Later all of us except Gretchen started drinking Molson Ices and I gave Ray and Nancy a tour of my laboratory, which they hadn't seen since I installed the disco ball and painted the floor. They really seemed to dig it. Then Ray started playing my cheap Yamaha PSS-170 keyboard while I twiddled dials and controls on a digital effects processor I had it running through. Molson Ice is a powerful intoxicant, and this went on for a rather long time. By now we were out of beer and I was drinking straight gin.
Soon thereafter we drove across the Hudson to the loathsome town of Rhinebeck to watch a movie at Upstate Films, but the weather was too nice and the place was sold out. So, after first buying some things (for some reason I went crazy and bought three nature field guides), we drove south of town to Mughal Raj, our last hope for a good Indian Restaurant in the region. The place had recently remodeled and perhaps experienced a change ownership, because they didn't have a liquor license. I had to go on an emergency beer run so we could BOOB in response to a sign suggesting BYOB. Rhinebeck is so lame that I had to drive all the way through it to its northern suburbs before I found a place that sold beer. This - in a college town!

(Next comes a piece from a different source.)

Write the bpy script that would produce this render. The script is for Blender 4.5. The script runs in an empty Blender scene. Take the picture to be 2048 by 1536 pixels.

The first problem we noted at Mughal Raj was their excruciating slowness. By the time our food arrived, we were already so empty-stomach drunk and famished that they could have given us rhinoceros shit and we would have liked it. But then, let us not forget, there was the issue of quality. There seemed to be an unfortunate tendency at Mughal Raj to incorporate excessive grease and insufficient flavor. This was particularly evident in a bowl of tomato soup Gretchen ordered. She tried unsuccessfully to decant-off the floating oil layer before sending it back. After adjustments were made with salt and pepper, its replacement was nearly acceptable. Finally the entrees appeared, and it would be unfair to say they weren't good. The problem was with the basmati rice, which wasn't the light and fluffy stuff we were familiar with from other Indian restaurants. This stuff was oily and had the hallmarks of fried food. What a mistake!